After Yaakov received the delightfully shocking news that his son Yosef was alive and well in Egypt (and gainfully employed!), the Torah records his gut reaction. 'And Yisrael said: How incomprehensible it is that Yosef is still alive. I will go down [to Egypt] and see him before I pass away." Sometime thereafter, the patriarch took a more thoughtful approach to his predicament, and a monstrous predicament it was.


Could Yaakov take leave of the Holy Land so easily? Indeed, Canaan was his permanent home. Even generously granting a liberal dispensation to be reunited with his long lost son - Egypt's viceroy - was the matter a trifling one?

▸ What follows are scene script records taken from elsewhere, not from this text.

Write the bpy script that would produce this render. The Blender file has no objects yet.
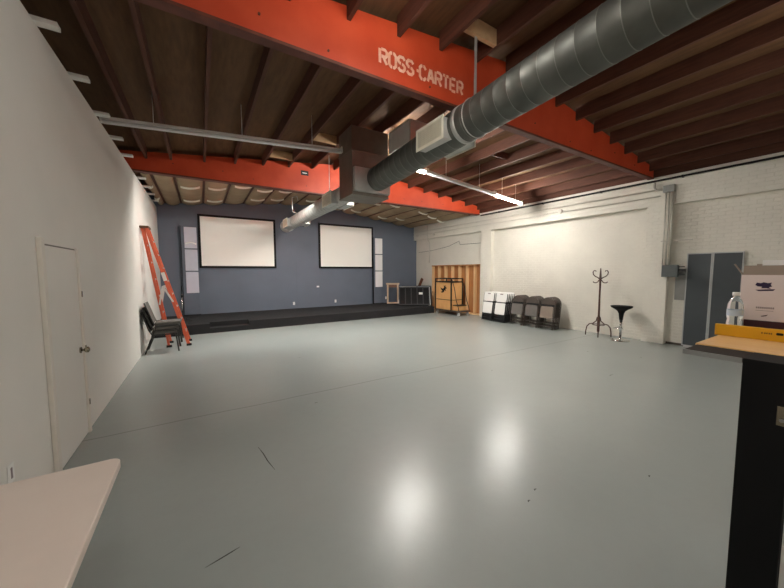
import bpy, bmesh, math, random
from mathutils import Vector, Matrix, Euler
PI = math.pi
scn = bpy.context.scene
COL = scn.collection
random.seed(7)

# ------------------------------------------------------------------ camera, world, exposure
F_PX = 313.0
yaw, pitch, roll = math.radians(31.479), math.radians(4.054), math.radians(0.2108)
fwd = Vector((math.sin(yaw)*math.cos(pitch), math.cos(yaw)*math.cos(pitch), -math.sin(pitch)))
r0 = Vector((math.cos(yaw), -math.sin(yaw), 0)); d0 = fwd.cross(r0)
cr, sr = math.cos(roll), math.sin(roll)
right = cr*r0 + sr*d0; down = -sr*r0 + cr*d0
cam = bpy.data.cameras.new('camera'); cam_o = bpy.data.objects.new('camera', cam); COL.objects.link(cam_o)
cam.sensor_fit = 'HORIZONTAL'; cam.sensor_width = 36.0; cam.lens = F_PX/784*36.0
cam.clip_start = 0.02; cam.clip_end = 100
up, back = -down, -fwd
cam_o.matrix_world = Matrix(((right.x, up.x, back.x, 0.0), (right.y, up.y, back.y, 0.0), (right.z, up.z, back.z, 1.7), (0, 0, 0, 1)))
scn.camera = cam_o

w = bpy.data.worlds.new('world'); scn.world = w; w.use_nodes = True
w.node_tree.nodes['Background'].inputs[0].default_value = (0.5, 0.5, 0.5, 1)
w.node_tree.nodes['Background'].inputs[1].default_value = 0.05
scn.view_settings.view_transform = 'Standard'; scn.view_settings.look = 'None'
scn.view_settings.gamma = 1.0; scn.view_settings.use_curve_mapping = False
scn.view_settings.exposure = 0.65
LAMP_WALL = 230.0     # the tubes next to the brick wall
LAMP_MID = 440.0      # lit tubes in the middle bay
LAMP_NEAR = 48.0      # tubes of the near bay, over and beside the camera
LAMP_RIGHT = 30.0     # the one of them over the counter side
LAMP_TABLE = 44.0     # the one over the folding table
LAMP_FAR = 120.0       # flat panel lights up behind the second beam
LAMP_COLOR = (1.0, 0.96, 0.89)

# ------------------------------------------------------------------ materials
def lin(c):
    return tuple(((v/255)/12.92 if v/255 <= 0.04045 else ((v/255+0.055)/1.055)**2.4) for v in c) + (1.0,)

def mat(name, rgb, rough=0.6, metal=0.0, var=0.08, scale=6.0, bump=0.0, bscale=60.0, spec=0.5, stretch=None, rgb2=None, coat=0.0):
    m = bpy.data.materials.new(name); m.use_nodes = True
    nt = m.node_tree; N = nt.nodes; L = nt.links
    b = N['Principled BSDF']
    b.inputs['Roughness'].default_value = rough; b.inputs['Metallic'].default_value = metal
    b.inputs['Specular IOR Level'].default_value = spec
    if coat: b.inputs['Coat Weight'].default_value = coat; b.inputs['Coat Roughness'].default_value = 0.15
    tc = N.new('ShaderNodeTexCoord'); mp = N.new('ShaderNodeMapping')
    L.new(tc.outputs['Object'], mp.inputs[0])
    if stretch: mp.inputs['Scale'].default_value = stretch
    nz = N.new('ShaderNodeTexNoise'); nz.inputs['Scale'].default_value = scale; nz.inputs['Detail'].default_value = 5
    L.new(mp.outputs[0], nz.inputs[0])
    rp = N.new('ShaderNodeValToRGB')
    c = lin(rgb)
    if rgb2: lo, hi = c, lin(rgb2)
    else: lo = tuple(v*(1-var) for v in c[:3])+(1,); hi = tuple(min(1, v*(1+var)) for v in c[:3])+(1,)
    rp.color_ramp.elements[0].color = lo; rp.color_ramp.elements[1].color = hi
    rp.color_ramp.elements[0].position = 0.3; rp.color_ramp.elements[1].position = 0.7
    L.new(nz.outputs['Fac'], rp.inputs[0]); L.new(rp.outputs[0], b.inputs['Base Color'])
    if bump:
        n2 = N.new('ShaderNodeTexNoise'); n2.inputs['Scale'].default_value = bscale; n2.inputs['Detail'].default_value = 4
        L.new(mp.outputs[0], n2.inputs[0])
        bp = N.new('ShaderNodeBump'); bp.inputs['Strength'].default_value = bump; bp.inputs['Distance'].default_value = 0.01
        L.new(n2.outputs['Fac'], bp.inputs['Height']); L.new(bp.outputs[0], b.inputs['Normal'])
    return m

def emit_mat(name, strength, color=LAMP_COLOR):
    m = bpy.data.materials.new(name); m.use_nodes = True
    b = m.node_tree.nodes['Principled BSDF']
    b.inputs['Base Color'].default_value = (0.9, 0.9, 0.9, 1)
    b.inputs['Emission Color'].default_value = color + (1.0,); b.inputs['Emission Strength'].default_value = strength
    return m

def floor_mat():
    m = mat('painted_concrete', (152, 158, 155), 0.3, var=0.04, scale=0.6)
    nt = m.node_tree; N = nt.nodes; L = nt.links; b = N['Principled BSDF']
    tc = N.new('ShaderNodeTexCoord')
    base = b.inputs['Base Color'].links[0].from_socket
    # fine speckle of wear
    n = N.new('ShaderNodeTexNoise'); n.inputs['Scale'].default_value = 9; n.inputs['Detail'].default_value = 8; n.inputs['Roughness'].default_value = 0.7
    L.new(tc.outputs['Object'], n.inputs[0])
    r = N.new('ShaderNodeValToRGB'); r.color_ramp.elements[0].position = 0.25; r.color_ramp.elements[1].position = 0.6
    r.color_ramp.elements[0].color = (0.97, 0.97, 0.97, 1); r.color_ramp.elements[1].color = (1, 1, 1, 1)
    L.new(n.outputs['Fac'], r.inputs[0])
    mx = N.new('ShaderNodeMix'); mx.data_type = 'RGBA'; mx.blend_type = 'MULTIPLY'; mx.inputs[0].default_value = 1
    L.new(base, mx.inputs[6]); L.new(r.outputs[0], mx.inputs[7])
    # joint crossing the slab at y = 4.27
    b.inputs['Coat Weight'].default_value = 0.5; b.inputs['Coat Roughness'].default_value = 0.48
    sx = N.new('ShaderNodeSeparateXYZ'); L.new(tc.outputs['Object'], sx.inputs[0])
    wob = N.new('ShaderNodeTexNoise'); wob.inputs['Scale'].default_value = 1.3; L.new(tc.outputs['Object'], wob.inputs[0])
    a = N.new('ShaderNodeMath'); a.operation = 'MULTIPLY_ADD'; a.inputs[1].default_value = 0.05; L.new(wob.outputs['Fac'], a.inputs[0]); L.new(sx.outputs['Y'], a.inputs[2])
    s = N.new('ShaderNodeMath'); s.operation = 'SUBTRACT'; s.inputs[1].default_value = 4.275; L.new(a.outputs[0], s.inputs[0])
    ab = N.new('ShaderNodeMath'); ab.operation = 'ABSOLUTE'; L.new(s.outputs[0], ab.inputs[0])
    mr = N.new('ShaderNodeMapRange'); mr.inputs['From Min'].default_value = 0.004; mr.inputs['From Max'].default_value = 0.013
    mr.inputs['To Min'].default_value = 0.6; mr.inputs['To Max'].default_value = 1.0
    L.new(ab.outputs[0], mr.inputs['Value'])
    m2 = N.new('ShaderNodeMix'); m2.data_type = 'RGBA'; m2.blend_type = 'MULTIPLY'; m2.inputs[0].default_value = 1
    L.new(mx.outputs[2], m2.inputs[6]); L.new(mr.outputs[0], m2.inputs[7]); L.new(m2.outputs[2], b.inputs['Base Color'])
    # roughness and slight ripple
    n3 = N.new('ShaderNodeTexNoise'); n3.inputs['Scale'].default_value = 34; n3.inputs['Detail'].default_value = 9; n3.inputs['Roughness'].default_value = 0.72
    L.new(tc.outputs['Object'], n3.inputs[0])
    r3 = N.new('ShaderNodeMapRange'); r3.inputs['From Min'].default_value = 0.2; r3.inputs['From Max'].default_value = 0.8
    r3.inputs['To Min'].default_value = 0.21; r3.inputs['To Max'].default_value = 0.265
    r3.clamp = True; L.new(n3.outputs['Fac'], r3.inputs['Value']); L.new(r3.outputs[0], b.inputs['Roughness'])
    b.inputs['Specular IOR Level'].default_value = 0.22
    bp = N.new('ShaderNodeBump'); bp.inputs['Strength'].default_value = 0.4; bp.inputs['Distance'].default_value = 0.0025
    L.new(n3.outputs['Fac'], bp.inputs['Height']); L.new(bp.outputs[0], b.inputs['Normal'])
    return m

def brick_mat():
    m = mat('white_painted_brick', (226, 222, 211), 0.6, var=0.04, scale=2.0)
    nt = m.node_tree; N = nt.nodes; L = nt.links; b = N['Principled BSDF']
    tc = N.new('ShaderNodeTexCoord'); sx = N.new('ShaderNodeSeparateXYZ'); cb = N.new('ShaderNodeCombineXYZ')
    L.new(tc.outputs['Object'], sx.inputs[0]); L.new(sx.outputs['Y'], cb.inputs[0]); L.new(sx.outputs['Z'], cb.inputs[1])
    br = N.new('ShaderNodeTexBrick'); br.inputs['Scale'].default_value = 1.0
    br.inputs['Brick Width'].default_value = 0.21; br.inputs['Row Height'].default_value = 0.075
    br.inputs['Mortar Size'].default_value = 0.006; br.inputs['Mortar Smooth'].default_value = 0.6
    L.new(cb.outputs[0], br.inputs['Vector'])
    nz = N.new('ShaderNodeTexNoise'); nz.inputs['Scale'].default_value = 9; nz.inputs['Detail'].default_value = 8; nz.inputs['Roughness'].default_value = 0.65
    L.new(tc.outputs['Object'], nz.inputs[0])
    mm = N.new('ShaderNodeMath'); mm.operation = 'MULTIPLY_ADD'; mm.inputs[1].default_value = -0.38
    L.new(br.outputs['Fac'], mm.inputs[0]); L.new(nz.outputs['Fac'], mm.inputs[2])
    bp = N.new('ShaderNodeBump'); bp.inputs['Strength'].default_value = 0.8; bp.inputs['Distance'].default_value = 0.02
    L.new(mm.outputs[0], bp.inputs['Height']); L.new(bp.outputs[0], b.inputs['Normal'])
    return m

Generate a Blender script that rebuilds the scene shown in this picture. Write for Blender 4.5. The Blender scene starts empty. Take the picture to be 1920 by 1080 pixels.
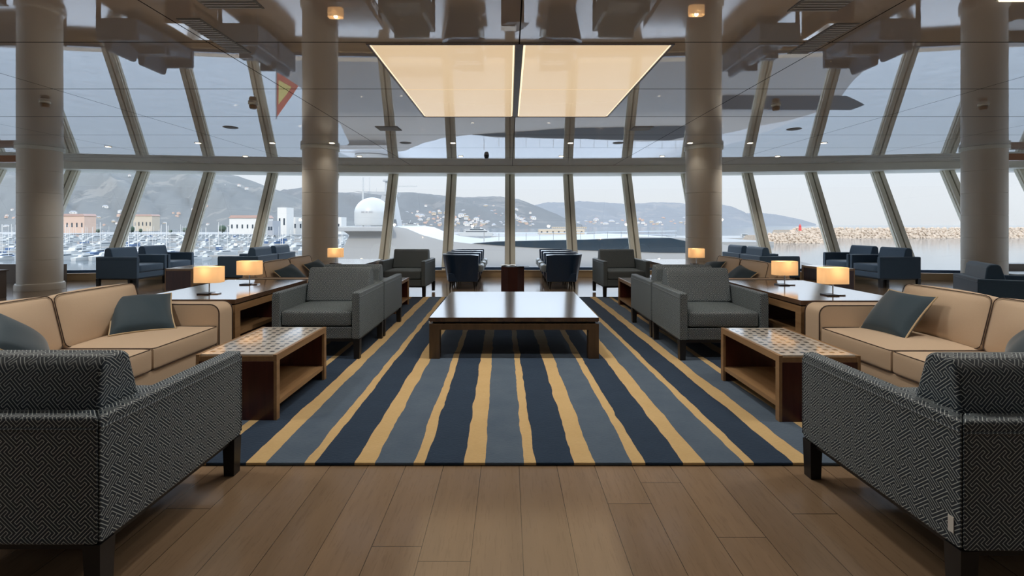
import bpy, bmesh, math, random
from math import pi, sin, cos, radians, sqrt, floor
from mathutils import Vector, Matrix
random.seed(7)
SC = bpy.context.scene
COL = SC.collection

# ------------------------------------------------------------------ camera, world, sun, exposure
cam_d = bpy.data.cameras.new('camera'); cam = bpy.data.objects.new('camera', cam_d); COL.objects.link(cam)
cam.location = (0, 0, 1.3); cam.rotation_euler = (pi/2, 0, 0)
cam_d.lens = 16; cam_d.sensor_width = 36; cam_d.shift_x = 0.0031; cam_d.shift_y = -0.062
cam_d.clip_start = 0.05; cam_d.clip_end = 20000
SC.camera = cam
SC.view_settings.view_transform = 'Standard'; SC.view_settings.look = 'None'
SC.view_settings.gamma = 1; SC.view_settings.use_curve_mapping = False
SC.view_settings.exposure = 0.28

world = bpy.data.worlds.new('sky'); SC.world = world; world.use_nodes = True
wn = world.node_tree.nodes; wl = world.node_tree.links; wn.clear()
tc = wn.new('ShaderNodeTexCoord'); sx = wn.new('ShaderNodeSeparateXYZ'); wl.new(tc.outputs['Generated'], sx.inputs[0])
cr = wn.new('ShaderNodeValToRGB'); wl.new(sx.outputs['Z'], cr.inputs[0])
els = cr.color_ramp.elements
SKY = [(0, (.77, .80, .84), .94), (.05, (.77, .805, .85), .96), (.10, (.75, .80, .87), .99), (.14, (.69, .79, .92), 1.35), (.21, (.68, .79, .94), 2.2), (.32, (.68, .80, .97), 4.4), (.55, (.68, .80, .97), 3.5), (1, (.60, .74, .96), 1.8)]
for k, (p_, c_, g_) in enumerate(SKY):                 # hazy dome, band above the visible sky boosted to light the room
    e = els[0] if k == 0 else (els[-1] if k == len(SKY)-1 else els.new(p_))
    e.position = p_; e.color = (*[q*g_ for q in c_], 1)
bg = wn.new('ShaderNodeBackground'); bg.inputs['Strength'].default_value = 1.0
wo = wn.new('ShaderNodeOutputWorld'); wl.new(cr.outputs[0], bg.inputs['Color']); wl.new(bg.outputs[0], wo.inputs['Surface'])

sun_d = bpy.data.lights.new('sun', 'SUN'); sun = bpy.data.objects.new('sun', sun_d); COL.objects.link(sun)
sun.rotation_euler = (radians(62), 0, radians(-14)); sun_d.energy = 1.5; sun_d.angle = radians(3); sun_d.color = (1, .86, .68)

# ------------------------------------------------------------------ materials
MATS = {}
class NT:
    def __init__(s, name):
        s.m = bpy.data.materials.new(name); s.m.use_nodes = True
        s.n = s.m.node_tree.nodes; s.l = s.m.node_tree.links
        s.b = s.n['Principled BSDF']; MATS[name] = s.m
    def put(s, sock, v):
        if isinstance(v, bpy.types.NodeSocket): s.l.new(v, sock)
        else:
            if hasattr(sock, 'default_value'):
                try: sock.default_value = v
                except Exception: sock.default_value = (*v, 1) if len(v) == 3 else v
    def math(s, op, a, b=None, c=None):
        n = s.n.new('ShaderNodeMath'); n.operation = op
        s.put(n.inputs[0], a)
        if b is not None: s.put(n.inputs[1], b)
        if c is not None: s.put(n.inputs[2], c)
        return n.outputs[0]
    def mix(s, f, a, b):
        n = s.n.new('ShaderNodeMix'); n.data_type = 'RGBA'
        s.put(n.inputs[0], f); s.put(n.inputs[6], col(a)); s.put(n.inputs[7], col(b)); return n.outputs[2]
    def coord(s, kind='Object'):
        n = s.n.new('ShaderNodeTexCoord'); return n.outputs[kind]
    def sep(s, v):
        n = s.n.new('ShaderNodeSeparateXYZ'); s.l.new(v, n.inputs[0]); return n.outputs
    def comb(s, x, y, z):
        n = s.n.new('ShaderNodeCombineXYZ'); s.put(n.inputs[0], x); s.put(n.inputs[1], y); s.put(n.inputs[2], z); return n.outputs[0]
    def noise(s, vec, scale, detail=3, out='Fac', rough=.5):
        n = s.n.new('ShaderNodeTexNoise'); s.l.new(vec, n.inputs['Vector']); n.inputs['Scale'].default_value = scale
        n.inputs['Detail'].default_value = detail; n.inputs['Roughness'].default_value = rough; return n.outputs[out]
    def ramp(s, f, stops):
        n = s.n.new('ShaderNodeValToRGB'); s.l.new(f, n.inputs[0]); els = n.color_ramp.elements
        els[0].position, els[0].color = stops[0][0], col(stops[0][1]); els[1].position, els[1].color = stops[-1][0], col(stops[-1][1])
        for p, c in stops[1:-1]:
            e = els.new(p); e.color = col(c)
        return n.outputs[0]
    def bump(s, h, strength=.3, dist=.01):
        n = s.n.new('ShaderNodeBump'); n.inputs['Strength'].default_value = strength; n.inputs['Distance'].default_value = dist
        s.l.new(h, n.inputs['Height']); s.l.new(n.outputs[0], s.b.inputs['Normal'])
    def set(s, **k):
        for a, v in k.items():
            a = {'color': 'Base Color', 'rough': 'Roughness', 'metal': 'Metallic', 'spec': 'Specular IOR Level', 'coat': 'Coat Weight',
                 'coatr': 'Coat Roughness', 'emit': 'Emission Color', 'emits': 'Emission Strength', 'sheen': 'Sheen Weight', 'trans': 'Transmission Weight'}[a]
            if a in ('Base Color', 'Emission Color'): v = col(v)
            s.put(s.b.inputs[a], v)
        return s
def col(v):
    if isinstance(v, bpy.types.NodeSocket): return v
    return (*v, 1) if len(v) == 3 else v
def srgb(r, g, b):
    f = lambda c: (c/255/12.92) if c/255 <= .04045 else ((c/255+.055)/1.055)**2.4
    return (f(r), f(g), f(b))
def simple(name, c, rough=.5, var=.06, scale=4, **k):
    t = NT(name); n = t.noise(t.coord(), scale)
    hi = tuple(min(1, x*(1+var)) for x in c); lo = tuple(x*(1-var) for x in c)
    t.set(color=t.mix(n, lo, hi), rough=rough, **k); return t.m
def wood(name, c1, c2, rough=.35, scale=1.0, axis=1, coat=0.0):
    t = NT(name); x, y, z = t.sep(t.coord())[:3]
    s = [14, 14, 14]; s[axis] = 1.2
    v = t.comb(t.math('MULTIPLY', x, s[0]*scale), t.math('MULTIPLY', y, s[1]*scale), t.math('MULTIPLY', z, s[2]*scale))
    n = t.noise(v, 1.6, 6, rough=.6)
    t.set(color=t.ramp(n, [(.3, c1), (.7, c2)]), rough=rough, coat=coat, coatr=.05); t.bump(n, .05, .003); t.b.inputs['Coat IOR'].default_value = 1.5; t.b.inputs['Coat Roughness'].default_value = .13; return t.m

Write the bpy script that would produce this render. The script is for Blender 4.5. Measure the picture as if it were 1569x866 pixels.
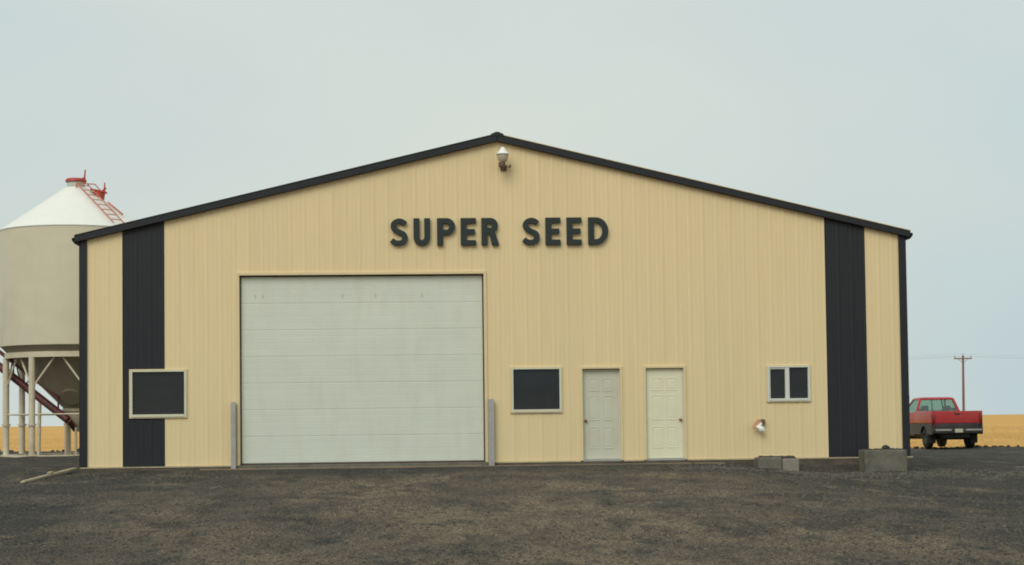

Hadn't Hashem come to him in a ladder vision years earlier promising him exclusive title to the land? Could/should he walk away from it now - even for all of the natural and good reasons like setting his pining eyes on his beloved Yosef?

Straining, Yaakov fretted and deliberated, mulling and dissecting the issues from each and every conceivable angle. He looked to his ancestors Avraham and Yitzhak for precedent. Clarity, in the form of divine communication, descended upon the distraught patriarch. As with the ladder prophecy so too this one soothed an aching soul. It came to provide him existential relief but not before he had packed up his family and belongings in Chevron and began journeying towards Egypt.

When the forefather and his family arrived in Beer Sheva 'he sacrificed sacrifices to the Almighty of his father Yitzhak.'

Students are correct to ask: Why did Yaakov solely sacrifice to the God of his father, and glaringly did not also invoke his grandfather Avraham's merit when addressing God?

Let us respond. Yaakov had a deep-seated fear of leaving the Holy Land - even for a brief spell. Egypt's libertine lifestyle and degenerate value system presented obvious impediments on a man of faith. True, Avraham sojourned to there in times of drought but those circumstances were different (the first patriarch had not yet entered into the circumcision covenant and also had not triumphed over the Akedah test). Thus, Avraham's example could not necessarily be applicable. Yitzhak had also faced a famine but had been prohibited by Hashem to leave Israel. By invoking Yitzhak's name here, Yaakov hoped and prayed to Hashem that He would not scuttle his plans to visit his son before dying. In effect, he petitioned for a hardship waiver.

Divine dispensation was granted. 'I am your father's Almighty.' That is, despite Hashem's strict, former warning to Yitzhak not to leave Israel, permission was presently granted to Yaakov. 'Do not fear traveling to Egypt.' Hashem promised protection for Yaakov and his descendants.